Print all of the lines exactly. Any picture among them stays out.

■ ■ ■ ■

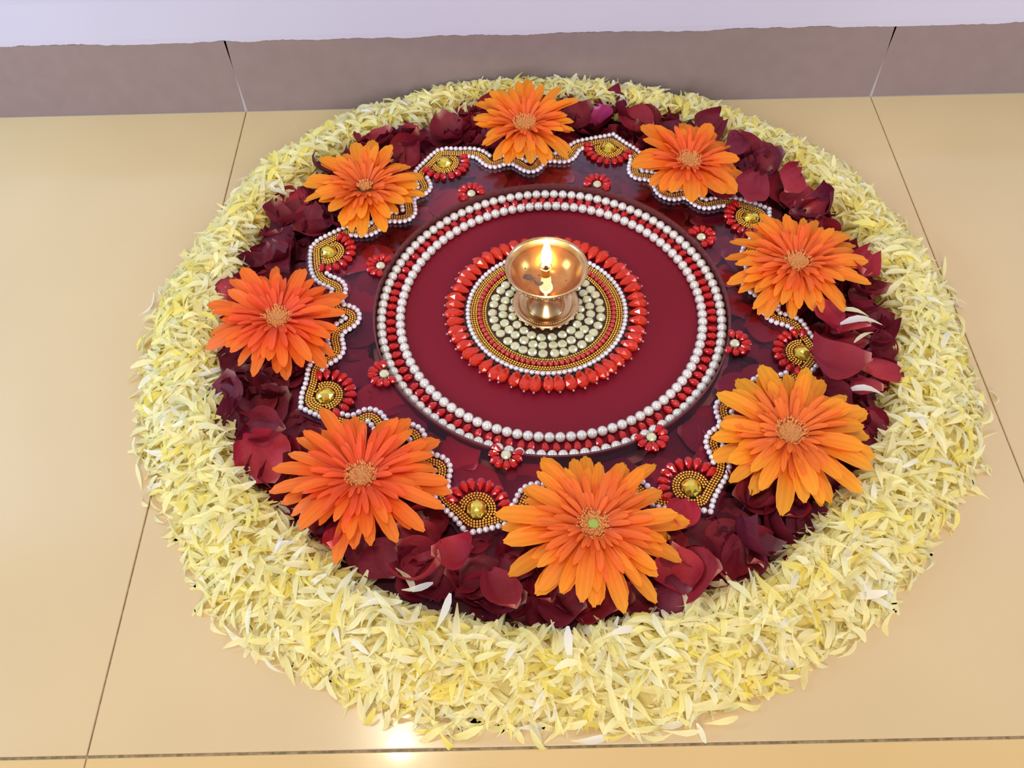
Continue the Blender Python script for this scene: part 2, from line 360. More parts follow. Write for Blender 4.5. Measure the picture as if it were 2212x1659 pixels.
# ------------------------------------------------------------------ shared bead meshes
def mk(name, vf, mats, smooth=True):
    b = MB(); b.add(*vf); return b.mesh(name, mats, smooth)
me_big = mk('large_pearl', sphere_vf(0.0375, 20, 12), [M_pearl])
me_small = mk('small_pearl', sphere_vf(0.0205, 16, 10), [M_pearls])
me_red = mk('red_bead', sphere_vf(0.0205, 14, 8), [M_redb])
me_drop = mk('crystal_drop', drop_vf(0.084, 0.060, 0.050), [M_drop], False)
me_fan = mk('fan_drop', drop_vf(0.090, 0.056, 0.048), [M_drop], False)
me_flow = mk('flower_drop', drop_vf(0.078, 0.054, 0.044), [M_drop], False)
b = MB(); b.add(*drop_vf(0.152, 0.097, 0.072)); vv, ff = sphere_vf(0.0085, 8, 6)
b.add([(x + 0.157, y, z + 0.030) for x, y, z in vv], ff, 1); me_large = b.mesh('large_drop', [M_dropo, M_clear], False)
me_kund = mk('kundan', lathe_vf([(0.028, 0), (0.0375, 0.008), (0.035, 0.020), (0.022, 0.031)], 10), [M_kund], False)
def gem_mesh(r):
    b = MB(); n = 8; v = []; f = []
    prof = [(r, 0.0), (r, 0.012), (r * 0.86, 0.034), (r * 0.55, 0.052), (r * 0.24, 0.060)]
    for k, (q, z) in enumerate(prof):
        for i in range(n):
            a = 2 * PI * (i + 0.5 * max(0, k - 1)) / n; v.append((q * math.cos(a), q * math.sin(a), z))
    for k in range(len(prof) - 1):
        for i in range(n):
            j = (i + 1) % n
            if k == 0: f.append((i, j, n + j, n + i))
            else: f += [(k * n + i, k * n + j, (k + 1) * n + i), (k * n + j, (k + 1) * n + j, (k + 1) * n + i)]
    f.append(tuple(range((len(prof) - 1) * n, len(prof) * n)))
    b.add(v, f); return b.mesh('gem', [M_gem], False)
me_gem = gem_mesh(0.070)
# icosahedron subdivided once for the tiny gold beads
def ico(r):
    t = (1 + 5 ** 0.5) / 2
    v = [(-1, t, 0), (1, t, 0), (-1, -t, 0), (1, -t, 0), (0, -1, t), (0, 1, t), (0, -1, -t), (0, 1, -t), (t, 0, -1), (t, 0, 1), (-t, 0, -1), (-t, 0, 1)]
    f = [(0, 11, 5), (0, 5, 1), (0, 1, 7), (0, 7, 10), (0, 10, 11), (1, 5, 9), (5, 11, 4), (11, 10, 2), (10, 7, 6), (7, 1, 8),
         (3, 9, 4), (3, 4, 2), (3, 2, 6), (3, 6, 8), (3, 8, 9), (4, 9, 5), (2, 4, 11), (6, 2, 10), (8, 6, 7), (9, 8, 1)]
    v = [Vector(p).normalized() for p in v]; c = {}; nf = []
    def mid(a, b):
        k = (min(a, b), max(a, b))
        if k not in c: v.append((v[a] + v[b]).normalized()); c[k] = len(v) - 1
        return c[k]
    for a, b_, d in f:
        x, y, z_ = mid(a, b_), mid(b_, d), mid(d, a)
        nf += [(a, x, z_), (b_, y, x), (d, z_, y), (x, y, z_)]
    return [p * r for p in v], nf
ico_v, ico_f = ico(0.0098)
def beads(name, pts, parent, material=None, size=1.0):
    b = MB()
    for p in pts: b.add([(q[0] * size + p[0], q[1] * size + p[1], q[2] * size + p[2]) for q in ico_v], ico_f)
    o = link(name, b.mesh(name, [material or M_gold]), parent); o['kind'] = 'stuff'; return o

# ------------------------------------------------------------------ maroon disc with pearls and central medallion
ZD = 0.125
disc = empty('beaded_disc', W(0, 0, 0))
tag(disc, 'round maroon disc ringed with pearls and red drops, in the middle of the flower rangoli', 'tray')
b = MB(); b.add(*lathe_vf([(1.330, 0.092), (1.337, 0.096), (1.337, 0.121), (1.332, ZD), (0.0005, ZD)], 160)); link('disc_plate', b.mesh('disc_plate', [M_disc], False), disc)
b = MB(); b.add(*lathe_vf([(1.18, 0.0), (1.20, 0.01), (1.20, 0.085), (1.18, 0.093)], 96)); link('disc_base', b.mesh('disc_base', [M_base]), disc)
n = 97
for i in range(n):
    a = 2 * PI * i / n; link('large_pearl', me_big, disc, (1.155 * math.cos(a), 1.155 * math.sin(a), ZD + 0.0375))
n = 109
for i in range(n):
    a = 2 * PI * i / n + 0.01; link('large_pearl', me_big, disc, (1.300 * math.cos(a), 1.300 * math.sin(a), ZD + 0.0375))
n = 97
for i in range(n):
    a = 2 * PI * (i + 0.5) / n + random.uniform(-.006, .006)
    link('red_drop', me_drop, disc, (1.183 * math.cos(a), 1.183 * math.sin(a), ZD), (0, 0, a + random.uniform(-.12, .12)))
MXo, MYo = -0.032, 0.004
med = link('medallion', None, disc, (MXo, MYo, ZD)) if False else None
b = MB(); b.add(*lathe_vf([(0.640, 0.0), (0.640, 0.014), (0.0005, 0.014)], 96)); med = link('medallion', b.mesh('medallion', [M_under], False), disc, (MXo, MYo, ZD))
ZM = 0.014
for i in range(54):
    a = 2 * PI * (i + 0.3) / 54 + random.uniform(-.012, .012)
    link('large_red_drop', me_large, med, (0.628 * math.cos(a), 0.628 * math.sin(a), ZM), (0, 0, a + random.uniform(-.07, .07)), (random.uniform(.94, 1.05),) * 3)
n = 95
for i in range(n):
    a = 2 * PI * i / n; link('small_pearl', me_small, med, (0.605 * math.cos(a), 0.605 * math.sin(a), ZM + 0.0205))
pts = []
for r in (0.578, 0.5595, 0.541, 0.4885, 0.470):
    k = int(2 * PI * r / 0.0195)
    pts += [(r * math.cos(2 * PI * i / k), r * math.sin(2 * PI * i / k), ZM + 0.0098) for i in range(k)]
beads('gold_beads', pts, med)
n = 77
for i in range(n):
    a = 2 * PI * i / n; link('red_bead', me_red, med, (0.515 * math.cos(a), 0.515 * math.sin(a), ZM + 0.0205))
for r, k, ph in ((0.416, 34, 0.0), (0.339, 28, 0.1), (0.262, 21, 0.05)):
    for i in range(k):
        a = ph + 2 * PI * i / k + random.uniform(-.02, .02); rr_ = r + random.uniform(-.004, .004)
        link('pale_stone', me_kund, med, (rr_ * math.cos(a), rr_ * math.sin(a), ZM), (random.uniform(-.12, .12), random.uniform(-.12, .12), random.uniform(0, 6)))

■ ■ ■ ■

Completed task =
Continue the Blender Python script for this scene: part 2, from line 360. More parts follow. Write for Blender 4.5. Measure the picture as if it were 2212x1659 pixels.
# ------------------------------------------------------------------ shared bead meshes
def mk(name, vf, mats, smooth=True):
    b = MB(); b.add(*vf); return b.mesh(name, mats, smooth)
me_big = mk('large_pearl', sphere_vf(0.0375, 20, 12), [M_pearl])
me_small = mk('small_pearl', sphere_vf(0.0205, 16, 10), [M_pearls])
me_red = mk('red_bead', sphere_vf(0.0205, 14, 8), [M_redb])
me_drop = mk('crystal_drop', drop_vf(0.084, 0.060, 0.050), [M_drop], False)
me_fan = mk('fan_drop', drop_vf(0.090, 0.056, 0.048), [M_drop], False)
me_flow = mk('flower_drop', drop_vf(0.078, 0.054, 0.044), [M_drop], False)
b = MB(); b.add(*drop_vf(0.152, 0.097, 0.072)); vv, ff = sphere_vf(0.0085, 8, 6)
b.add([(x + 0.157, y, z + 0.030) for x, y, z in vv], ff, 1); me_large = b.mesh('large_drop', [M_dropo, M_clear], False)
me_kund = mk('kundan', lathe_vf([(0.028, 0), (0.0375, 0.008), (0.035, 0.020), (0.022, 0.031)], 10), [M_kund], False)
def gem_mesh(r):
    b = MB(); n = 8; v = []; f = []
    prof = [(r, 0.0), (r, 0.012), (r * 0.86, 0.034), (r * 0.55, 0.052), (r * 0.24, 0.060)]
    for k, (q, z) in enumerate(prof):
        for i in range(n):
            a = 2 * PI * (i + 0.5 * max(0, k - 1)) / n; v.append((q * math.cos(a), q * math.sin(a), z))
    for k in range(len(prof) - 1):
        for i in range(n):
            j = (i + 1) % n
            if k == 0: f.append((i, j, n + j, n + i))
            else: f += [(k * n + i, k * n + j, (k + 1) * n + i), (k * n + j, (k + 1) * n + j, (k + 1) * n + i)]
    f.append(tuple(range((len(prof) - 1) * n, len(prof) * n)))
    b.add(v, f); return b.mesh('gem', [M_gem], False)
me_gem = gem_mesh(0.070)
# icosahedron subdivided once for the tiny gold beads
def ico(r):
    t = (1 + 5 ** 0.5) / 2
    v = [(-1, t, 0), (1, t, 0), (-1, -t, 0), (1, -t, 0), (0, -1, t), (0, 1, t), (0, -1, -t), (0, 1, -t), (t, 0, -1), (t, 0, 1), (-t, 0, -1), (-t, 0, 1)]
    f = [(0, 11, 5), (0, 5, 1), (0, 1, 7), (0, 7, 10), (0, 10, 11), (1, 5, 9), (5, 11, 4), (11, 10, 2), (10, 7, 6), (7, 1, 8),
         (3, 9, 4), (3, 4, 2), (3, 2, 6), (3, 6, 8), (3, 8, 9), (4, 9, 5), (2, 4, 11), (6, 2, 10), (8, 6, 7), (9, 8, 1)]
    v = [Vector(p).normalized() for p in v]; c = {}; nf = []
    def mid(a, b):
        k = (min(a, b), max(a, b))
        if k not in c: v.append((v[a] + v[b]).normalized()); c[k] = len(v) - 1
        return c[k]
    for a, b_, d in f:
        x, y, z_ = mid(a, b_), mid(b_, d), mid(d, a)
        nf += [(a, x, z_), (b_, y, x), (d, z_, y), (x, y, z_)]
    return [p * r for p in v], nf
ico_v, ico_f = ico(0.0098)
def beads(name, pts, parent, material=None, size=1.0):
    b = MB()
    for p in pts: b.add([(q[0] * size + p[0], q[1] * size + p[1], q[2] * size + p[2]) for q in ico_v], ico_f)
    o = link(name, b.mesh(name, [material or M_gold]), parent); o['kind'] = 'stuff'; return o

# ------------------------------------------------------------------ maroon disc with pearls and central medallion
ZD = 0.125
disc = empty('beaded_disc', W(0, 0, 0))
tag(disc, 'round maroon disc ringed with pearls and red drops, in the middle of the flower rangoli', 'tray')
b = MB(); b.add(*lathe_vf([(1.330, 0.092), (1.337, 0.096), (1.337, 0.121), (1.332, ZD), (0.0005, ZD)], 160)); link('disc_plate', b.mesh('disc_plate', [M_disc], False), disc)
b = MB(); b.add(*lathe_vf([(1.18, 0.0), (1.20, 0.01), (1.20, 0.085), (1.18, 0.093)], 96)); link('disc_base', b.mesh('disc_base', [M_base]), disc)
n = 97
for i in range(n):
    a = 2 * PI * i / n; link('large_pearl', me_big, disc, (1.155 * math.cos(a), 1.155 * math.sin(a), ZD + 0.0375))
n = 109
for i in range(n):
    a = 2 * PI * i / n + 0.01; link('large_pearl', me_big, disc, (1.300 * math.cos(a), 1.300 * math.sin(a), ZD + 0.0375))
n = 97
for i in range(n):
    a = 2 * PI * (i + 0.5) / n + random.uniform(-.006, .006)
    link('red_drop', me_drop, disc, (1.183 * math.cos(a), 1.183 * math.sin(a), ZD), (0, 0, a + random.uniform(-.12, .12)))
MXo, MYo = -0.032, 0.004
med = link('medallion', None, disc, (MXo, MYo, ZD)) if False else None
b = MB(); b.add(*lathe_vf([(0.640, 0.0), (0.640, 0.014), (0.0005, 0.014)], 96)); med = link('medallion', b.mesh('medallion', [M_under], False), disc, (MXo, MYo, ZD))
ZM = 0.014
for i in range(54):
    a = 2 * PI * (i + 0.3) / 54 + random.uniform(-.012, .012)
    link('large_red_drop', me_large, med, (0.628 * math.cos(a), 0.628 * math.sin(a), ZM), (0, 0, a + random.uniform(-.07, .07)), (random.uniform(.94, 1.05),) * 3)
n = 95
for i in range(n):
    a = 2 * PI * i / n; link('small_pearl', me_small, med, (0.605 * math.cos(a), 0.605 * math.sin(a), ZM + 0.0205))
pts = []
for r in (0.578, 0.5595, 0.541, 0.4885, 0.470):
    k = int(2 * PI * r / 0.0195)
    pts += [(r * math.cos(2 * PI * i / k), r * math.sin(2 * PI * i / k), ZM + 0.0098) for i in range(k)]
beads('gold_beads', pts, med)
n = 77
for i in range(n):
    a = 2 * PI * i / n; link('red_bead', me_red, med, (0.515 * math.cos(a), 0.515 * math.sin(a), ZM + 0.0205))
for r, k, ph in ((0.416, 34, 0.0), (0.339, 28, 0.1), (0.262, 21, 0.05)):
    for i in range(k):
        a = ph + 2 * PI * i / k + random.uniform(-.02, .02); rr_ = r + random.uniform(-.004, .004)
        link('pale_stone', me_kund, med, (rr_ * math.cos(a), rr_ * math.sin(a), ZM), (random.uniform(-.12, .12), random.uniform(-.12, .12), random.uniform(0, 6)))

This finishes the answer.